Fathers need to raise that their child may be crushed under the Jeeps of the oppressors, subject to anti-terror laws and have to take upon more evil than imaginable.

Hitler never cared for his people; Stalin never cared about his, and nothing is different with ours. Our Hitler does not care about the general people and that’s why people are being forced to live like animals today with the rising inflation and an equally distraught economy.

Crime has reached all-time highs and in all this, an unprecedented thing has happened, the people have finally started to see through the courts and what they see is not likeable. They see how justice has been blindfolded for so long in India that it has lost all sense of right or wrong, just like Dhritarashtra from Mahabharata.

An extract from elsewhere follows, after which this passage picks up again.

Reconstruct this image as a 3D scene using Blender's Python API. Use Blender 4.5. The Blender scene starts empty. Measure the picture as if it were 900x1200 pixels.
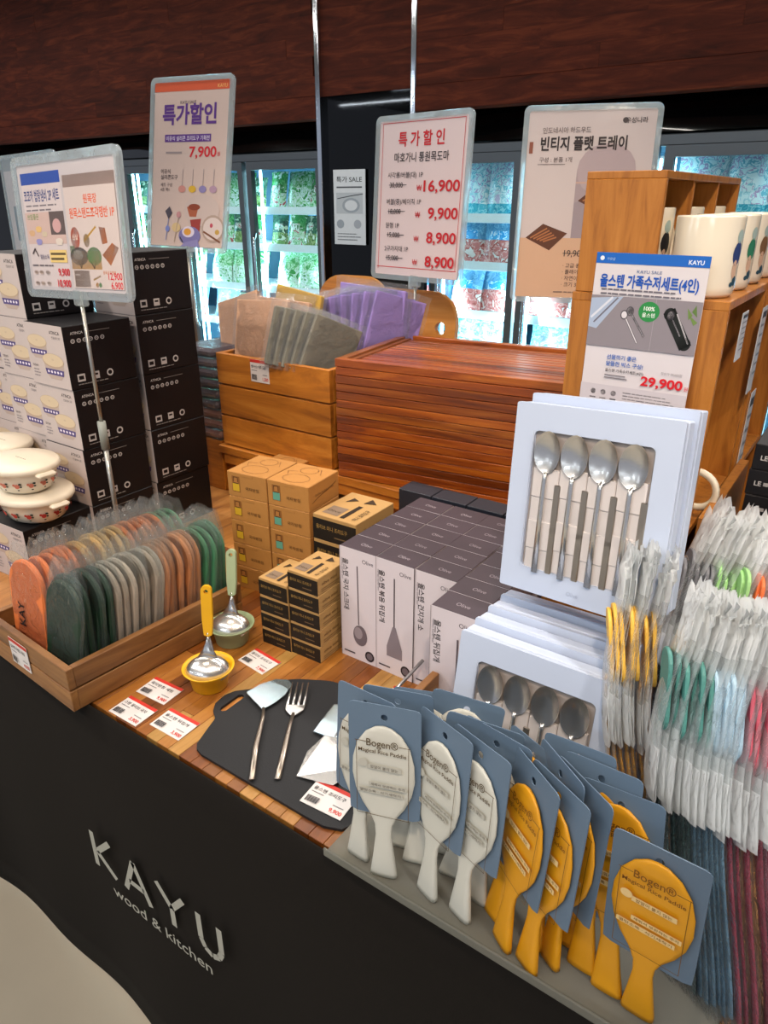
import bpy, bmesh, math, random
from mathutils import Vector, Matrix, Euler
R = math.radians
SC = bpy.context.scene
COL = SC.collection
random.seed(7)

# ---------------------------------------------------------------- camera
cam = bpy.data.cameras.new('camera'); cam_ob = bpy.data.objects.new('camera', cam); COL.objects.link(cam_ob)
cam.sensor_fit = 'VERTICAL'; cam.sensor_height = 36.0; cam.lens = 36.0 * 832 / 1200
cam.clip_start = 0.02; cam.clip_end = 60
cam_ob.location = (0, 0, 1.56)
cam_ob.rotation_euler = (R(90 - 23.687), 0, R(34.9))
SC.camera = cam_ob
# ---------------------------------------------------------------- view, world, lights
SC.view_settings.view_transform = 'Standard'; SC.view_settings.look = 'None'
SC.view_settings.gamma = 1; SC.view_settings.exposure = 0.3; SC.view_settings.use_curve_mapping = False
SC.render.film_transparent = False
SC.cycles.max_bounces = 8; SC.cycles.transparent_max_bounces = 24; SC.cycles.sample_clamp_indirect = 4
wd = bpy.data.worlds.new('world'); SC.world = wd; wd.use_nodes = True
wd.node_tree.nodes['Background'].inputs[0].default_value = (0.75, 0.82, 1.0, 1)
wd.node_tree.nodes['Background'].inputs[1].default_value = 0.36

def area(name, loc, target, sx, sy, power, color, spread=None):
    l = bpy.data.lights.new(name, 'AREA'); l.shape = 'RECTANGLE'; l.size = sx; l.size_y = sy
    l.energy = power; l.color = color
    if spread: l.spread = R(spread)
    o = bpy.data.objects.new(name, l); COL.objects.link(o); o.location = loc
    d = Vector(target) - Vector(loc); o.rotation_euler = d.to_track_quat('-Z', 'Y').to_euler()
    return o
def spot(name, loc, target, power, color, size, blend=0.6, rad=0.06):
    l = bpy.data.lights.new(name, 'SPOT'); l.energy = power; l.color = color; l.spot_size = R(size); l.spot_blend = blend
    l.shadow_soft_size = rad
    o = bpy.data.objects.new(name, l); COL.objects.link(o); o.location = loc
    d = Vector(target) - Vector(loc); o.rotation_euler = d.to_track_quat('-Z', 'Y').to_euler()
    return o
WARM = (1.0, 0.80, 0.62); NEUT = (1.0, 0.93, 0.86); COOL = (0.82, 0.91, 1.0)
spot('overhead_spot', (0.35, -0.35, 3.0), (-0.75, 1.3, 1.0), 105, WARM, 46, 0.8, 0.08)
spot('overhead_spot', (-2.3, -0.3, 3.0), (-1.0, 1.0, 1.0), 60, NEUT, 44, 0.8, 0.08)
spot('overhead_spot', (-0.9, 0.1, 3.0), (-1.3, 1.1, 1.0), 45, WARM, 46, 0.9, 0.08)
spot('overhead_spot', (-0.4, 2.6, 3.1), (-0.4, 1.0, 0.95), 90, NEUT, 44, 0.8, 0.06)
for yy in (1.2, 2.4):
    area('ceiling_tube', (-3.7, yy, 3.12), (-3.7, yy, 0), 8.6, 0.07, 60, NEUT)
area('ceiling_tube', (-1.2, -1.2, 3.12), (-1.2, -1.2, 0), 3.4, 0.07, 42, NEUT)
for k, (ax, ay) in enumerate(((-6.5, -3.4), (-3.4, -4.4), (-.6, -3.6), (1.6, -5.2), (-5.0, -5.6), (-8.5, -4.6))):
    area('ceiling_tube', (ax, ay, 3.2), (ax, ay, 0), 1.9, 0.09, 30, COOL)
spot('overhead_spot', (1.0, 0.3, 3.0), (-0.02, 0.85, 1.15), 95, NEUT, 30, 0.9, 0.06)  # added spot, only there to brighten the wrapped utensils at the right

# ---------------------------------------------------------------- colours and materials
def hx(h):
    h = h.lstrip('#'); c = [int(h[i:i + 2], 16) / 255 for i in (0, 2, 4)]
    return tuple(x / 12.92 if x <= 0.04045 else ((x + 0.055) / 1.055) ** 2.4 for x in c)
MATS = {}
def _new(name):
    m = bpy.data.materials.new(name); m.use_nodes = True; nt = m.node_tree
    b = nt.nodes['Principled BSDF']
    return m, nt, b
def mat(name, color, rough=0.5, metal=0.0, var=0.06, scale=30, bump=0.0, bscale=200, rnd=0.0, coat=0.0, emit=None, estr=0, spec=0.5, trans=0.0, alpha=1.0, sss=0.0):
    if name in MATS: return MATS[name]
    m, nt, b = _new(name); L = nt.links; N = nt.nodes
    c = hx(color) if isinstance(color, str) else color
    b.inputs['Roughness'].default_value = rough; b.inputs['Metallic'].default_value = metal
    b.inputs['Coat Weight'].default_value = coat; b.inputs['Coat Roughness'].default_value = 0.1
    b.inputs['Specular IOR Level'].default_value = spec
    b.inputs['Transmission Weight'].default_value = trans
    tc = N.new('ShaderNodeTexCoord')
    nz = N.new('ShaderNodeTexNoise'); nz.inputs['Scale'].default_value = scale; nz.inputs['Detail'].default_value = 3
    L.new(tc.outputs['Object'], nz.inputs['Vector'])
    mr = N.new('ShaderNodeMapRange'); mr.inputs[3].default_value = 1 - var; mr.inputs[4].default_value = 1 + var
    L.new(nz.outputs['Fac'], mr.inputs[0])
    hs = N.new('ShaderNodeHueSaturation'); hs.inputs['Color'].default_value = (*c, 1)
    if rnd:
        oi = N.new('ShaderNodeObjectInfo'); m2 = N.new('ShaderNodeMapRange'); m2.inputs[3].default_value = 1 - rnd; m2.inputs[4].default_value = 1 + rnd
        L.new(oi.outputs['Random'], m2.inputs[0]); mu = N.new('ShaderNodeMath'); mu.operation = 'MULTIPLY'
        L.new(m2.outputs[0], mu.inputs[0]); L.new(mr.outputs[0], mu.inputs[1]); L.new(mu.outputs[0], hs.inputs['Value'])
    else:
        L.new(mr.outputs[0], hs.inputs['Value'])
    L.new(hs.outputs[0], b.inputs['Base Color'])
    if bump:
        n2 = N.new('ShaderNodeTexNoise'); n2.inputs['Scale'].default_value = bscale; n2.inputs['Detail'].default_value = 4
        L.new(tc.outputs['Object'], n2.inputs['Vector'])
        bp = N.new('ShaderNodeBump'); bp.inputs['Strength'].default_value = bump; bp.inputs['Distance'].default_value = 0.004
        L.new(n2.outputs['Fac'], bp.inputs['Height']); L.new(bp.outputs[0], b.inputs['Normal'])
    if emit:
        b.inputs['Emission Color'].default_value = (*hx(emit), 1); b.inputs['Emission Strength'].default_value = estr
    if sss:
        b.inputs['Subsurface Weight'].default_value = sss; b.inputs['Subsurface Scale'].default_value = 0.01
    MATS[name] = m; return m
def wood(name, cols, stops=None, axis=0, scale=14, stretch=9, rough=0.45, coat=0.15, vr=(0.8, 1.15), rings=1.0, pick=None, spec=0.5):
    """grain runs along `axis`; `pick` = list of colours chosen per object"""
    if name in MATS: return MATS[name]
    m, nt, b = _new(name); L = nt.links; N = nt.nodes
    tc = N.new('ShaderNodeTexCoord'); oi = N.new('ShaderNodeObjectInfo')
    sh = N.new('ShaderNodeVectorMath'); sh.operation = 'SCALE'; sh.inputs[0].default_value = (13, 29, 41); L.new(oi.outputs['Random'], sh.inputs['Scale'])
    ad = N.new('ShaderNodeVectorMath'); ad.operation = 'ADD'; L.new(tc.outputs['Object'], ad.inputs[0]); L.new(sh.outputs[0], ad.inputs[1])
    mp = N.new('ShaderNodeMapping'); s = [stretch, stretch, stretch]; s[axis] = 1.0; mp.inputs['Scale'].default_value = s
    L.new(ad.outputs[0], mp.inputs['Vector'])
    nz = N.new('ShaderNodeTexNoise'); nz.inputs['Scale'].default_value = scale * 0.35; nz.inputs['Detail'].default_value = 6; nz.inputs['Distortion'].default_value = rings
    nz.inputs['Roughness'].default_value = 0.65
    L.new(mp.outputs[0], nz.inputs['Vector'])
    cr = N.new('ShaderNodeValToRGB'); L.new(nz.outputs['Fac'], cr.inputs[0])
    el = cr.color_ramp.elements
    stops = stops or [0.3 + 0.4 * i / (len(cols) - 1) for i in range(len(cols))]
    while len(el) < len(cols): el.new(0.5)
    for i, c in enumerate(cols): el[i].position = stops[i]; el[i].color = (*hx(c), 1)
    out = cr.outputs[0]
    if pick:
        c2 = N.new('ShaderNodeValToRGB'); c2.color_ramp.interpolation = 'CONSTANT'; e2 = c2.color_ramp.elements
        while len(e2) < len(pick): e2.new(0.5)
        for i, c in enumerate(pick): e2[i].position = i / len(pick); e2[i].color = (*hx(c), 1)
        L.new(oi.outputs['Random'], c2.inputs[0])
        mx = N.new('ShaderNodeMix'); mx.data_type = 'RGBA'; mx.blend_type = 'MULTIPLY'; mx.inputs[0].default_value = 1
        L.new(out, mx.inputs[6]); L.new(c2.outputs[0], mx.inputs[7]); out = mx.outputs[2]
    hs = N.new('ShaderNodeHueSaturation'); m2 = N.new('ShaderNodeMapRange'); m2.inputs[3].default_value, m2.inputs[4].default_value = vr
    L.new(oi.outputs['Random'], m2.inputs[0]); L.new(m2.outputs[0], hs.inputs['Value']); L.new(out, hs.inputs['Color'])
    L.new(hs.outputs[0], b.inputs['Base Color'])
    b.inputs['Roughness'].default_value = rough; b.inputs['Coat Weight'].default_value = coat; b.inputs['Coat Roughness'].default_value = 0.2; b.inputs['Specular IOR Level'].default_value = spec
    bp = N.new('ShaderNodeBump'); bp.inputs['Strength'].default_value = 0.12; bp.inputs['Distance'].default_value = 0.002
    L.new(nz.outputs['Fac'], bp.inputs['Height']); L.new(bp.outputs[0], b.inputs['Normal'])
    MATS[name] = m; return m
def film(name, tint='#ffffff', milky=0.0, gloss=0.35, bump=0.6, bscale=60, mcol='#f4f6f6', rough=0.12):
    """thin plastic film: see-through, shiny, optionally milky"""
    if name in MATS: return MATS[name]
    m = bpy.data.materials.new(name); m.use_nodes = True; nt = m.node_tree; N = nt.nodes; L = nt.links; N.clear()
    out = N.new('ShaderNodeOutputMaterial'); tr = N.new('ShaderNodeBsdfTransparent'); tr.inputs[0].default_value = (*hx(tint), 1)
    gl = N.new('ShaderNodeBsdfGlossy'); gl.inputs['Roughness'].default_value = rough
    fr = N.new('ShaderNodeLayerWeight'); fr.inputs[0].default_value = gloss * 0.42
    tc = N.new('ShaderNodeTexCoord'); nz = N.new('ShaderNodeTexNoise'); nz.inputs['Scale'].default_value = bscale; nz.inputs['Detail'].default_value = 3; nz.inputs['Distortion'].default_value = 1.5
    L.new(tc.outputs['Object'], nz.inputs['Vector'])
    bp = N.new('ShaderNodeBump'); bp.inputs['Strength'].default_value = bump; bp.inputs['Distance'].default_value = 0.01
    L.new(nz.outputs['Fac'], bp.inputs['Height']); L.new(bp.outputs[0], gl.inputs['Normal']); L.new(bp.outputs[0], fr.inputs['Normal'])
    mx = N.new('ShaderNodeMixShader')
    if milky:
        di = N.new('ShaderNodeBsdfDiffuse'); di.inputs[0].default_value = (*hx(mcol), 1)
        tl = N.new('ShaderNodeBsdfTranslucent'); tl.inputs[0].default_value = (*hx(mcol), 1)
        ms = N.new('ShaderNodeMixShader'); ms.inputs[0].default_value = 0.45; L.new(di.outputs[0], ms.inputs[1]); L.new(tl.outputs[0], ms.inputs[2])
        m2 = N.new('ShaderNodeMixShader'); m2.inputs[0].default_value = milky
        L.new(tr.outputs[0], m2.inputs[1]); L.new(ms.outputs[0], m2.inputs[2]); L.new(m2.outputs[0], mx.inputs[1])
    else:
        L.new(tr.outputs[0], mx.inputs[1])
    fm = N.new('ShaderNodeMath'); fm.operation = 'MULTIPLY'; fm.inputs[1].default_value = 0.6; L.new(fr.outputs['Fresnel'], fm.inputs[0])
    L.new(fm.outputs[0], mx.inputs[0]); L.new(gl.outputs[0], mx.inputs[2]); L.new(mx.outputs[0], out.inputs[0])
    MATS[name] = m; return m
def artmat(name, cols, scale=14, rough=.25):
    """printed packaging artwork: patches of a few colours"""
    if name in MATS: return MATS[name]
    m, nt, b = _new(name); L = nt.links; N = nt.nodes; tc = N.new('ShaderNodeTexCoord'); oi = N.new('ShaderNodeObjectInfo')
    sh = N.new('ShaderNodeVectorMath'); sh.operation = 'SCALE'; sh.inputs[0].default_value = (3, 7, 5); L.new(oi.outputs['Random'], sh.inputs['Scale'])
    ad = N.new('ShaderNodeVectorMath'); L.new(tc.outputs['Object'], ad.inputs[0]); L.new(sh.outputs[0], ad.inputs[1])
    nz = N.new('ShaderNodeTexNoise'); nz.inputs['Scale'].default_value = scale; nz.inputs['Detail'].default_value = 2.5; nz.inputs['Distortion'].default_value = .6; L.new(ad.outputs[0], nz.inputs['Vector'])
    cr = N.new('ShaderNodeValToRGB'); cr.color_ramp.interpolation = 'CONSTANT'; e = cr.color_ramp.elements
    while len(e) < len(cols): e.new(.5)
    for i, c in enumerate(cols): e[i].position = 0 if i == 0 else .36 + .28 * i / len(cols); e[i].color = (*hx(c), 1)
    L.new(nz.outputs['Fac'], cr.inputs[0]); L.new(cr.outputs[0], b.inputs['Base Color']); b.inputs['Roughness'].default_value = rough
    MATS[name] = m; return m
def ink(color):
    return mat('ink_' + color.lstrip('#'), color, rough=0.5, var=0.02, spec=0.3)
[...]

Mon chéri, forgive me, but I couldn’t help myself tell you how I saw things and generalised it a bit. I hope you don’t find it too distasteful. In a span of 84 hours, I have seen peaceful men being rammed intentionally by goons, seen weeping families, friends and strangers, witnessed degraded and foul-smelling media house anchors who use the most expensive perfumes but stink of the worst sort

I have seen mothers and fathers scared for their children and children scared for their parents. I have seen Indians worried for India and I have seen a Prime Minister who does not care about his public. I have seen it all.

And I still can’t seem to forget that elderly Sikh gentleman with his green turban.
And I still can’t seem to forget that elderly Sikh gentleman with his green turban.
And I still can’t seem to forget that elderly Sikh gentleman with his green turban.

Which song would I choose to listen to if it was my last time? The same I will always listen to if I am to face a shooting squad or a fascist with a gun or Jeep. The one that doesn’t make me fear death anymore, I chose to hear…

Mon chéri, you thought there would be more? Of course, but not today.